Fine arts. National Salon 2015
Curator: Júlia N. Mészáros Ever since art entered the domain of the broad public of the bourgeoisie, there has been constant controversy over the truly effective means of its presentation to the public. Consequently, the history of the Paris Salon, organized annually or biannually since the 17th century, and its theoretical-institutional framework, the Academy, has been surrounded by debates and scandals. Meanwhile, as many as a million visitors attended some these shows. It appears from this that the public was always, and – we can venture to say – still is interested in reviewing a broad spectrum of the current art of a given era.
This was the idea that has motivated the Hungarian Academy of Arts to reintroduce the national salon shows at the Műcsarnok, of which it was granted ownership in 2013. Every spring, Budapest’s venerable 120 years old institution of international fame on Heroes’ Square now joins the Hungarian capital’s Spring Festival marking the start of the season with a salon exhibition. Four types of salons alternate annually on a four-year term each, with a comprehensive presentation of current architecture, fine art, media art and photography, design and applied arts. Unlike the classical Paris salon, the National Salon in Budapest does not follow the old trend of submissions and jurying, and there is no way it could. Taking fine art as an example: in the Carpathian Basin today there are thousands of painters, sculptors and graphic artists creating great art. Therefore, the National Salons are compiled by invited curators, experts of the relevant field, based on their knowledge and decades of experience, with the intention of providing a full scope, at least in terms of the range of concepts.
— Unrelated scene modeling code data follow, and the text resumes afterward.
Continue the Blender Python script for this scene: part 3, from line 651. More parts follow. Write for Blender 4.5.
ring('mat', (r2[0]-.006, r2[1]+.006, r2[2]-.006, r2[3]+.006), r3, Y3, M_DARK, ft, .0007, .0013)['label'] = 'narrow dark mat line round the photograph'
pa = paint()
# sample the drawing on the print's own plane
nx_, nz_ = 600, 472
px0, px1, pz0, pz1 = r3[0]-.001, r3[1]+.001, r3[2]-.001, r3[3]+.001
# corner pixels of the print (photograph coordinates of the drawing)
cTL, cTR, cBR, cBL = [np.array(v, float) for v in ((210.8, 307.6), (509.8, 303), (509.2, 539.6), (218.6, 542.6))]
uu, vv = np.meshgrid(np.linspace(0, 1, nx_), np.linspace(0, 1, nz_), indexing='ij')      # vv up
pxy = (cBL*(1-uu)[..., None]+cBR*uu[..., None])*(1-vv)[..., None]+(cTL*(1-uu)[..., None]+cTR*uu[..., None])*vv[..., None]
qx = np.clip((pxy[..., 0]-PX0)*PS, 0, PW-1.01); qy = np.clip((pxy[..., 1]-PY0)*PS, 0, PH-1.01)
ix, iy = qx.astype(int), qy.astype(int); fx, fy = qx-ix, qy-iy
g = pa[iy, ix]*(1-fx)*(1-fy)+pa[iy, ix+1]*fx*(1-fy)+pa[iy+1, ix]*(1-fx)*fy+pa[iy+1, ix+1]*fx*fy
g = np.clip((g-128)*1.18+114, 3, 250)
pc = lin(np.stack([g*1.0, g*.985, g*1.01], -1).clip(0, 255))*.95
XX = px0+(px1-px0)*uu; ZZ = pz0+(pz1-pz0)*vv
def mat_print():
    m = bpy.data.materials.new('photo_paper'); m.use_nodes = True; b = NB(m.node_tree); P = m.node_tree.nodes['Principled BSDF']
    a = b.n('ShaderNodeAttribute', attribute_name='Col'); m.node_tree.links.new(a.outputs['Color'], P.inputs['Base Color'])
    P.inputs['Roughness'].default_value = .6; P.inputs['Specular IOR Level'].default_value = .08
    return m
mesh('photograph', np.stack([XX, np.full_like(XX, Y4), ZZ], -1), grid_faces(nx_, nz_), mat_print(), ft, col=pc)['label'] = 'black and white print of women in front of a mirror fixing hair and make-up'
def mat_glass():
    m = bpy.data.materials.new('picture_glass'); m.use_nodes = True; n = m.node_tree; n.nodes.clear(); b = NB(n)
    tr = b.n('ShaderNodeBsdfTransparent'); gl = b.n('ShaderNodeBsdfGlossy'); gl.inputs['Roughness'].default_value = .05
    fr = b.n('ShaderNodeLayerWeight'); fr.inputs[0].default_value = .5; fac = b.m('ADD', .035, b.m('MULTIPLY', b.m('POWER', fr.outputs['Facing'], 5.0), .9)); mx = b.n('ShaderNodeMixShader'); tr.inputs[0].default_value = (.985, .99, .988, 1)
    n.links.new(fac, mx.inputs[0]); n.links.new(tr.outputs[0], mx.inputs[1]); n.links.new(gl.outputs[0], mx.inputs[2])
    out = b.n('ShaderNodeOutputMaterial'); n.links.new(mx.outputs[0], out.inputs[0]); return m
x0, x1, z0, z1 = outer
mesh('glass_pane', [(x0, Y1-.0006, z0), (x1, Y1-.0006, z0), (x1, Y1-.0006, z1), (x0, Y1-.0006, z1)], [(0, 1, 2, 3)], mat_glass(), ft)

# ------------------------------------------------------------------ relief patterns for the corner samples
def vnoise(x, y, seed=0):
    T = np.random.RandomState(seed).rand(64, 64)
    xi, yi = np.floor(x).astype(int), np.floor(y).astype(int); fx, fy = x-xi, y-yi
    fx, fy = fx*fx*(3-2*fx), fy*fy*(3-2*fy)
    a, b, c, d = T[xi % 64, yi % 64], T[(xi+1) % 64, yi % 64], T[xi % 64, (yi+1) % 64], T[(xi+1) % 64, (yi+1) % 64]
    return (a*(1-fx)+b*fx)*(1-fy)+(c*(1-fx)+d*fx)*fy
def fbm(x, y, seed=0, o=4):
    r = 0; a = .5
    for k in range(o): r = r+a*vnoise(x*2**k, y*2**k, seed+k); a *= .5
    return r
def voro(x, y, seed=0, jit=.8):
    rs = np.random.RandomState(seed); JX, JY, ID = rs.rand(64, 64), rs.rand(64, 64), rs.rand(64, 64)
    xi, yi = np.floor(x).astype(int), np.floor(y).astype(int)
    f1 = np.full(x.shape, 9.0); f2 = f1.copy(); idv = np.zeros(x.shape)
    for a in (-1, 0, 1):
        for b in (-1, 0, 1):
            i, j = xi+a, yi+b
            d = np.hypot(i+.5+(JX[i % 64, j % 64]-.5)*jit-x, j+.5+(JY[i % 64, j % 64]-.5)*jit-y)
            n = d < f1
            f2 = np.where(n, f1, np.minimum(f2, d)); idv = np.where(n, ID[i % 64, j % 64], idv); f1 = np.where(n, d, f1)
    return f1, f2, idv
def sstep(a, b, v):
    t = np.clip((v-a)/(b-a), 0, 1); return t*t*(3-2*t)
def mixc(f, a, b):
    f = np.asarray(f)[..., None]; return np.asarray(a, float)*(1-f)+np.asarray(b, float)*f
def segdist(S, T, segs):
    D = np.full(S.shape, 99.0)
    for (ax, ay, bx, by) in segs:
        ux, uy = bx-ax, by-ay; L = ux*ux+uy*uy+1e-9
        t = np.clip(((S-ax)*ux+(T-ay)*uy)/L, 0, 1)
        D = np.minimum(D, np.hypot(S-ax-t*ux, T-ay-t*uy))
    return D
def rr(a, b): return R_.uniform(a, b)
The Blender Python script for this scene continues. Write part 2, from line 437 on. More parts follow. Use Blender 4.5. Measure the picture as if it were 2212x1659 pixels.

The 2015 National Salon endeavours to review the Hungarian fine art of the last ten years. It is curated by Júlia N. Mészáros, art historian of the Rómer Flóris Art and History Museum in Győr (formerly director of the Museum of Győr), who has proven her knowledge and expertise by organizing a long list of exhibitions and launching an international graphic art biennale.
After the 2014 architecture salon at the Műcsarnok, which attracted over twenty thousand visitors, the exhibition Here and Now in 2015 is designed to show the relevant phenomena, characteristic artworks and less well-known dimensions of the more traditional fields of Hungarian art from the brief period since the millennium. The show places Hungarian art in a broader relation than the art of the capital, extending its scope to a national context. It interprets the notion of progressivity on a broader scale than radically new artistic invention and expansion, focusing on the innovative gestures of the individual creative strategies that define the internal processes of fine art. It intends to provide an opportunity for the simultaneous perception of canonical and non-canonical artworks from a new perspective, for the recognition of probable new phenomena, for the gauging of their importance and their new relationship to the art of today.
Although in terms of their time and place of creation as well as diversity, the presented works cover the past ten years and the new phenomena in fine art, this exhibition cannot undertake more than to offer a new perspective for the apperception of the fine divergences of this short period compared to the complex whole.
The exhibition explores the special characteristics – e.g. individual creative methods, indirect intellectual performance, unique artistic thinking, approach and/or vision, exceptional treatment of specific subjects, extraordinary formal, technical, material features, technological innovation, divergent language patterns, new language or bilingualism, etc. – of new artworks that manifest new artistic strategies, fresh thoughts, innovative ideas and original critical reflections. It helps discover artworks that influence the momentary changes in contemporaneous Hungarian fine art, or that inherently possess a capacity for change. The detection, analysis and evaluation of the new phenomena of current fine art that differ from previous periods may lead to new interpretations that could complement and modify our overall image of contemporaneous Hungarian fine art, refine our thinking about today’s art and expand our aesthetic sensitivity.
The exhibition is accompanied by an open online show called Tár.hely (Art.site). More than 700 artists have uploaded their CVs and digital images onto Műcsarnok’s website. In addition to helping the curator’s job, the collection helps the general public grasp the broader context of the exhibition in the galleries of Műcsarnok and in the catalogue, as a kind of Salon des Indépendant, a salon without a jury.
The catalogue features the thoughts of Műcsarnok’s art director György Szegő on the current functional changes of visuality and the paradigm shift in today’s art. The exhibition’s curator Júlia N. Mészáros and sculpture expert Tibor Wehner explore the broad panorama of current Hungarian art. Writers András Forgách and Krisztina Tóth seek the role of art today in a playful investigatory dialogue.